##### Source material #####

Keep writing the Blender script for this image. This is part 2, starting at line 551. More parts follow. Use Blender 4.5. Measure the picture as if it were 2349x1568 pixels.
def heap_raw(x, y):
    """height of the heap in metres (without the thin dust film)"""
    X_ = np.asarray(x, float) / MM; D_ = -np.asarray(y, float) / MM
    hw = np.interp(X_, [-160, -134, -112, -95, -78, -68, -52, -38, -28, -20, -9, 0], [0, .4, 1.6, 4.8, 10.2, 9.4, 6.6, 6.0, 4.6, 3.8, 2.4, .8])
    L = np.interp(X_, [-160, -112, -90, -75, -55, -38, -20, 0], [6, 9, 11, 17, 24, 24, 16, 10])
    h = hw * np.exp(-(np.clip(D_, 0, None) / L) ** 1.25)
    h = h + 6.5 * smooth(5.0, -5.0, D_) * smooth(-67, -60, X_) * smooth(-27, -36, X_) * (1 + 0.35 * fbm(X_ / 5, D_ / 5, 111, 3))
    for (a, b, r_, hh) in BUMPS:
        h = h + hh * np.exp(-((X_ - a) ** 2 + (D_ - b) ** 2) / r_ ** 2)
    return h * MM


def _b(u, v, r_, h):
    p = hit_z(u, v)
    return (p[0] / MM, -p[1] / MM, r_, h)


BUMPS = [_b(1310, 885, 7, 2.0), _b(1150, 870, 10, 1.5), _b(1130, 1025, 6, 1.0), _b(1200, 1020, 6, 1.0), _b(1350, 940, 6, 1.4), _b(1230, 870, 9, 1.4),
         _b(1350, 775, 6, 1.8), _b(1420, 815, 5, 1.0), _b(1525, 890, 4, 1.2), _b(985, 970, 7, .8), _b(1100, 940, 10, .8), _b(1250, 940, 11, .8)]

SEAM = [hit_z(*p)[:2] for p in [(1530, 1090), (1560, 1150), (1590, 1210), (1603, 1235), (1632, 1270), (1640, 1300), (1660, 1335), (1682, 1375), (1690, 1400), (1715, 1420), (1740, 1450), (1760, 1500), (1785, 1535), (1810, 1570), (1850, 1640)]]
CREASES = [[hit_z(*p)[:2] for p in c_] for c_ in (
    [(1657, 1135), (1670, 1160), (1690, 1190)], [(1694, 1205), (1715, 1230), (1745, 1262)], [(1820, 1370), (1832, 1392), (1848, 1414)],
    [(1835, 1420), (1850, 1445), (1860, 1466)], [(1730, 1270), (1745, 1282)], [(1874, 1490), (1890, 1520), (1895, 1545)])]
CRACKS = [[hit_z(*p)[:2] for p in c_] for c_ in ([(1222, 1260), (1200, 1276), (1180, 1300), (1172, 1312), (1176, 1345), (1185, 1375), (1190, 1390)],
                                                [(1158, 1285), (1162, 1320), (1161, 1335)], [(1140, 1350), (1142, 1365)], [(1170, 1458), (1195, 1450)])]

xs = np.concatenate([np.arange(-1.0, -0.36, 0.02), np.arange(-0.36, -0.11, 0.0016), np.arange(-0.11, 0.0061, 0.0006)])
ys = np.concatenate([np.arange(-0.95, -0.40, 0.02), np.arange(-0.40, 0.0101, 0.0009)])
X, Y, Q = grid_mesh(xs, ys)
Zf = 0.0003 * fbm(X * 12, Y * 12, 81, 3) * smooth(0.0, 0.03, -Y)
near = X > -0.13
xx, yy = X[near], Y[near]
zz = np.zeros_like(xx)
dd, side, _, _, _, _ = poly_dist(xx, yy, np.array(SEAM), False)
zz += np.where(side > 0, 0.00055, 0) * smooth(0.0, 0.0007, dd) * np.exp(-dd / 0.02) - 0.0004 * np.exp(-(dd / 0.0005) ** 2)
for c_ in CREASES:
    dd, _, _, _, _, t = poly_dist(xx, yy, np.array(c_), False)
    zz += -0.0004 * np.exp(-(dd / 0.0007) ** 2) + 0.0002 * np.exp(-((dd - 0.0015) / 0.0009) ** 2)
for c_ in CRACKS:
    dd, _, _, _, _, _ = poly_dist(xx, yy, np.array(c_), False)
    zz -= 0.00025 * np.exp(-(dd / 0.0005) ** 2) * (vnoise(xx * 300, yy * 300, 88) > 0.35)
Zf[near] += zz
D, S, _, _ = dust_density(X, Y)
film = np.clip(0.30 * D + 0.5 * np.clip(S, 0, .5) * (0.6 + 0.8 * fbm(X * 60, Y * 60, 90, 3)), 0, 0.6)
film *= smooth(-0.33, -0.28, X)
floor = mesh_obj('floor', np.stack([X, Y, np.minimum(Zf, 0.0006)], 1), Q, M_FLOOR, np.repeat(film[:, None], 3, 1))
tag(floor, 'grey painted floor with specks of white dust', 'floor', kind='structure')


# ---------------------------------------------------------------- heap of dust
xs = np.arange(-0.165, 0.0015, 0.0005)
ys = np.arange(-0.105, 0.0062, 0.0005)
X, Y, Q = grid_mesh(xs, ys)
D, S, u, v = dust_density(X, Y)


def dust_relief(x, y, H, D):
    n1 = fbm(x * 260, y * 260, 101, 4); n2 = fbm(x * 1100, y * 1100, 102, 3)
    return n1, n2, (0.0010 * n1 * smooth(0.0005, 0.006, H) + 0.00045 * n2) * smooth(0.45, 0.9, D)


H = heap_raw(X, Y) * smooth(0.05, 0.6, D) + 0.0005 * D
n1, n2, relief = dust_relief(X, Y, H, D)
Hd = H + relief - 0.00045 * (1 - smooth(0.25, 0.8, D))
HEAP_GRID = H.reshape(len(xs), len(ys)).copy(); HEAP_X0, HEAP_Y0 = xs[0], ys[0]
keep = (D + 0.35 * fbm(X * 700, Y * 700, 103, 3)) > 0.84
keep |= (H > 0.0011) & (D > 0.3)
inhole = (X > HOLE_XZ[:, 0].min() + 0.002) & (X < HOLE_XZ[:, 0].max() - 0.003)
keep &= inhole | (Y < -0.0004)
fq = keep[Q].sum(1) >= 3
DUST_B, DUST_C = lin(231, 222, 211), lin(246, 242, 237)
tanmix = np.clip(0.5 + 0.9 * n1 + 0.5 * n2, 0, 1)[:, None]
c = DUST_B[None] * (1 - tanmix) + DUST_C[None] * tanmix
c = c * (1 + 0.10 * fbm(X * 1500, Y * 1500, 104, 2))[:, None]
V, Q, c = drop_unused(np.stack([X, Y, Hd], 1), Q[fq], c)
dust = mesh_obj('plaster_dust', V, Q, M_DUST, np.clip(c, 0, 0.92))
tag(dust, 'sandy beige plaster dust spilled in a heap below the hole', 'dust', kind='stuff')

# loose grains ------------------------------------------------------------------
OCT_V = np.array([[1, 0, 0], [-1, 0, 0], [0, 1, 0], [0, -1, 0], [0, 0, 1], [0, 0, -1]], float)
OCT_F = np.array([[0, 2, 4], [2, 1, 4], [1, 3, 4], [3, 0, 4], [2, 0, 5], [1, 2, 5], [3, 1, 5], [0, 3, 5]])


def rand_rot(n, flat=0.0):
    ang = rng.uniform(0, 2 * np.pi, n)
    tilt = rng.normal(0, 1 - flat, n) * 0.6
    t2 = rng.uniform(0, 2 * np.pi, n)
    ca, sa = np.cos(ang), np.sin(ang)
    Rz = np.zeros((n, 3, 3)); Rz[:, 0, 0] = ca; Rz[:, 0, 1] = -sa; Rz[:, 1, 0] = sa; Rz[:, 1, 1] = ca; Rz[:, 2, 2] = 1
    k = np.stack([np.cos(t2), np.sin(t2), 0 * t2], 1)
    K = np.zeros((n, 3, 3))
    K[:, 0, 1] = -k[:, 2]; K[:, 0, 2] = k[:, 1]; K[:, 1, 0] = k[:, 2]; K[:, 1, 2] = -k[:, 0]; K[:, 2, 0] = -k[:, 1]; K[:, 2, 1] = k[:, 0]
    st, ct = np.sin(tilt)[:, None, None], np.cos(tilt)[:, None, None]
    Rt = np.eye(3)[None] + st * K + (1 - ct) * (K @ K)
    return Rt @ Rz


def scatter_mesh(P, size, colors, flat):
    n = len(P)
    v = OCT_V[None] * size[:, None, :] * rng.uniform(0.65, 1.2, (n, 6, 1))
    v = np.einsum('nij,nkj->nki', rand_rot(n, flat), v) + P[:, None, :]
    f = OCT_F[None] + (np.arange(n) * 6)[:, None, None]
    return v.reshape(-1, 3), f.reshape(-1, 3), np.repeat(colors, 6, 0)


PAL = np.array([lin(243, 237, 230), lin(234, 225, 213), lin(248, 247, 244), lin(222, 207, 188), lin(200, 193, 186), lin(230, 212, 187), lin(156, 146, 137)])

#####

### Directions for this task
Copy the lines from the start of the data verbatim, stopping after the line containing "return h * MM".

### Task solution
Keep writing the Blender script for this image. This is part 2, starting at line 551. More parts follow. Use Blender 4.5. Measure the picture as if it were 2349x1568 pixels.
def heap_raw(x, y):
    """height of the heap in metres (without the thin dust film)"""
    X_ = np.asarray(x, float) / MM; D_ = -np.asarray(y, float) / MM
    hw = np.interp(X_, [-160, -134, -112, -95, -78, -68, -52, -38, -28, -20, -9, 0], [0, .4, 1.6, 4.8, 10.2, 9.4, 6.6, 6.0, 4.6, 3.8, 2.4, .8])
    L = np.interp(X_, [-160, -112, -90, -75, -55, -38, -20, 0], [6, 9, 11, 17, 24, 24, 16, 10])
    h = hw * np.exp(-(np.clip(D_, 0, None) / L) ** 1.25)
    h = h + 6.5 * smooth(5.0, -5.0, D_) * smooth(-67, -60, X_) * smooth(-27, -36, X_) * (1 + 0.35 * fbm(X_ / 5, D_ / 5, 111, 3))
    for (a, b, r_, hh) in BUMPS:
        h = h + hh * np.exp(-((X_ - a) ** 2 + (D_ - b) ** 2) / r_ ** 2)
    return h * MM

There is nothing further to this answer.